POWER OF POP MUSIC COMFORTABLY NUMB (ROCK CLASSICS)

COMFORTABLY NUMB (ROCK CLASSICS)

Pink Floyd The Wall

Comfortably Numb might be my favourite song ever. I mean, if push came to shove and I needed to select just one favourite song then Comfortably Numb would be it. Nestled on the end of side three of Pink Floyd’s monster hit album, The Wall, Comfortably Numb is a true highlight in a landmark best-selling (double) LP.

The Wall was released at the very tail end of 1979 – 30th November to be exact – and the album would dominate the album charts in 1980. That year was my first in National Service and The Wall would provide musical solace for my troubled soul that year.

Apart from the role that Comfortably Numb would play in the narrative of The Wall, the song is really two halves ‘uncomfortably’ squeezed into one to produce a masterpiece that is greater than the sum of its parts. One of the last true collaborations between Roger Waters and David Gilmour, Comfortably Numb represented the best of both musicians and their synergy accounted for the massive success of Pink Floyd in the 70s despite the departure of founder Syd Barrett in 1968.

Pink Floyd circa 1979.

The song began life as a Gilmour instrumental demo to which Waters put his words to. The lyrics find our protagonist Pink at the lowest ebb of his rock star life as he loses his connection to reality and retreats behind The Wall. The themes of loss of innocence and the end of dreams resonate strongly in the imagery.

‘When I was a child, I caught a fleeting glimpse, out of the corner of my eye
I turned to look but it was gone, I cannot put my finger on it now.
The child is grown, the dream is gone, I have become comfortably numb.’

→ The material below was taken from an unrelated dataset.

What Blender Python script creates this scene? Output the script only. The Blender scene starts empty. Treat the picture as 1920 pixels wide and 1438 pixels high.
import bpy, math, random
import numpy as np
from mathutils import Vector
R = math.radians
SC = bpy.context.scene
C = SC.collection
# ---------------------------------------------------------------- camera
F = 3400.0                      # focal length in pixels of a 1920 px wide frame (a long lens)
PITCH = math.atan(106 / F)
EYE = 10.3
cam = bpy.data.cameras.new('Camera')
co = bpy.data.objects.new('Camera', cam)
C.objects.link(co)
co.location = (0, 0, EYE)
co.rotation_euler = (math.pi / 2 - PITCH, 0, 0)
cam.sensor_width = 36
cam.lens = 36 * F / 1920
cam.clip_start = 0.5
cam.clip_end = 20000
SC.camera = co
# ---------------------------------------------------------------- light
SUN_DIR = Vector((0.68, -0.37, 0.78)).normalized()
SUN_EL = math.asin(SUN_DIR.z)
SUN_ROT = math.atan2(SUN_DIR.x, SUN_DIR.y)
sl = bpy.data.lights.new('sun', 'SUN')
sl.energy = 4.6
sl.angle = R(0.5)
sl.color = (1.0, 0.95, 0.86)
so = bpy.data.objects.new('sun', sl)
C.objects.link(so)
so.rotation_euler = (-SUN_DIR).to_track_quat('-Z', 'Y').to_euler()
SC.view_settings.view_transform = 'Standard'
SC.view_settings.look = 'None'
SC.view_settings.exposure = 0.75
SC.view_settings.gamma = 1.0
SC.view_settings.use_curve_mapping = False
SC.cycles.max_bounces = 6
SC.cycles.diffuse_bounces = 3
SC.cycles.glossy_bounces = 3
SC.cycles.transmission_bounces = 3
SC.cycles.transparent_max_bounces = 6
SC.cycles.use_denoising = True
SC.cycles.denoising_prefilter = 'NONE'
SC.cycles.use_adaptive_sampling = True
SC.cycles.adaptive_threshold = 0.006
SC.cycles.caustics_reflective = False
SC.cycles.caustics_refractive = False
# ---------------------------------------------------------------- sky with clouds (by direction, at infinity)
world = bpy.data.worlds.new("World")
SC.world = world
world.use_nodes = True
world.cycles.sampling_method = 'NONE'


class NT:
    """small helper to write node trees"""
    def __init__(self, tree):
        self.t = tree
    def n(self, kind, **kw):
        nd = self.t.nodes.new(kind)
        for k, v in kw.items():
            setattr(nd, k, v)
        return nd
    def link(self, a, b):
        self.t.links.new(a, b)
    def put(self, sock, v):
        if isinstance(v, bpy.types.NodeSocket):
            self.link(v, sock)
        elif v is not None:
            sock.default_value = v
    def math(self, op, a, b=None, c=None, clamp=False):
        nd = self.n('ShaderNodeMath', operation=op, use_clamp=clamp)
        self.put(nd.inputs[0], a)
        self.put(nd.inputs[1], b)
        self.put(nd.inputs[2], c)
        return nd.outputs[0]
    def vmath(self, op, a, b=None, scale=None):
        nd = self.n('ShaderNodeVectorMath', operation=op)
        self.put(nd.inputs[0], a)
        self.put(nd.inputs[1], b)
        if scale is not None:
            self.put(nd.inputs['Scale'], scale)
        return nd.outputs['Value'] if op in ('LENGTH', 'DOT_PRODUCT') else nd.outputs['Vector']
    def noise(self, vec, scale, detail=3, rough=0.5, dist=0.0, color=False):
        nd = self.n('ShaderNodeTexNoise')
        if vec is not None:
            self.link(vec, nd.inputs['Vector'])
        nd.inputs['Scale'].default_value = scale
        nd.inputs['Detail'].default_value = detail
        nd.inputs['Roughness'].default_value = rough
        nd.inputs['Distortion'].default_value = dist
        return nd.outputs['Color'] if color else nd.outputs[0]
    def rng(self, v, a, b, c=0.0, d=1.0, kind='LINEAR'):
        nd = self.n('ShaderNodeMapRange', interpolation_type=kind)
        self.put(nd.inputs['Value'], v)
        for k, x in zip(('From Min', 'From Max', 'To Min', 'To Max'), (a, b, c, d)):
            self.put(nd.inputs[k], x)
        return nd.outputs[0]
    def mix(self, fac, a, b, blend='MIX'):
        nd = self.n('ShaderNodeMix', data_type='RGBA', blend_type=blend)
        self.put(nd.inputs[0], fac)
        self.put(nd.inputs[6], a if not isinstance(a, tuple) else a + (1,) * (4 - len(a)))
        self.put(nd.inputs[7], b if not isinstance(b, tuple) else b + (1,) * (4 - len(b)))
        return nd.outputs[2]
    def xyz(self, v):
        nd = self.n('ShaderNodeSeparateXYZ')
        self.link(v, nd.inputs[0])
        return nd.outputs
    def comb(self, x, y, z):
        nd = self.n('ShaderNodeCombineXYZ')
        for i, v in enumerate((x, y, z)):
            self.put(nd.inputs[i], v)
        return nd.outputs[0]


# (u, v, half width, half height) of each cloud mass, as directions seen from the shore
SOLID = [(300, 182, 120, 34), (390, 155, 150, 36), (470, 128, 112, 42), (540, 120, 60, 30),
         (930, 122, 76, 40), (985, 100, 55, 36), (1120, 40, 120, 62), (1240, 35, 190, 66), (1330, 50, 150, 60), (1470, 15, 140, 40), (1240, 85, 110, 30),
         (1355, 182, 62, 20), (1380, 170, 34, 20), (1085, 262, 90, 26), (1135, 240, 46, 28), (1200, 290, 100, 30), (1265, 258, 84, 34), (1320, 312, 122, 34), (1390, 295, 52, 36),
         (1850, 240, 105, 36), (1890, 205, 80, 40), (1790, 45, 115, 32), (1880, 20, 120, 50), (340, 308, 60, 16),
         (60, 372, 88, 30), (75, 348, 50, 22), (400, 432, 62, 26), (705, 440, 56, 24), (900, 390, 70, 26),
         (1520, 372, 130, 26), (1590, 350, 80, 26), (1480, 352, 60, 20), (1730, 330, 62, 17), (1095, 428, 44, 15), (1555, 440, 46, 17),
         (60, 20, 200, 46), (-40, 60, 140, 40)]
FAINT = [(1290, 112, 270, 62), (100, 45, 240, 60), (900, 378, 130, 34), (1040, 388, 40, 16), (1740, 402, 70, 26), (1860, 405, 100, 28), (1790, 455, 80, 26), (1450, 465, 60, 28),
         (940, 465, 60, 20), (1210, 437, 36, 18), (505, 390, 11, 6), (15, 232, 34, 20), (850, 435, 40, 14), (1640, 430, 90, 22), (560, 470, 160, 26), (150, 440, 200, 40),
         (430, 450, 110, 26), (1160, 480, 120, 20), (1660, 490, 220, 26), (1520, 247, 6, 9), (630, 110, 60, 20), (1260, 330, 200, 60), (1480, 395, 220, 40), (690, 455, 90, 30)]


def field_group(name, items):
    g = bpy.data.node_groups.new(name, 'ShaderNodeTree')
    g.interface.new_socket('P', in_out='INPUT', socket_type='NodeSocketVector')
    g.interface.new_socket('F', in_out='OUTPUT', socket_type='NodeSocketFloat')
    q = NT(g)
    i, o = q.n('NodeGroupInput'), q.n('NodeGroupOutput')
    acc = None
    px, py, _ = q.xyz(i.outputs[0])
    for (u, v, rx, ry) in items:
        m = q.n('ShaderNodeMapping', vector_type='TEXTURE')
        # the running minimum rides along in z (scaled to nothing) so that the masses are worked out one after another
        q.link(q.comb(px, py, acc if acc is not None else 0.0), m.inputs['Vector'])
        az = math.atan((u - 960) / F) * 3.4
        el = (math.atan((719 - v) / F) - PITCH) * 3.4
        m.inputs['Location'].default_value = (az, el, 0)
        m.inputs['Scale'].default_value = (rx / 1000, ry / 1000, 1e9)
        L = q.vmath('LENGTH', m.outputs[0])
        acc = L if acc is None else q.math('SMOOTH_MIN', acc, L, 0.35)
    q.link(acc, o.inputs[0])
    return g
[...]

Gilmour’s two guitar solos have been rightly lauded as one of the best in rock history. The middle solo is dreamy, reflecting Pink’s innocence but the outro solo is angsty and visceral as Pink’s loses his humanity by the song’s end. It’s impossible not to be moved by the intensity of Gilmour’s performance, both in terms of the vocals (for the chorus) and his guitar playing.

Besides Gilmour and Waters (verse vocals and bass), Nick Mason (drums) and Rick Wright (keyboards), Lee Ritenour (acoustic guitar) and Michael Kamen (orchestral arrangements) also provide significant contributions. The song was released as a single (edited for radio) in June, 1980.

An incandescent moment in rock history.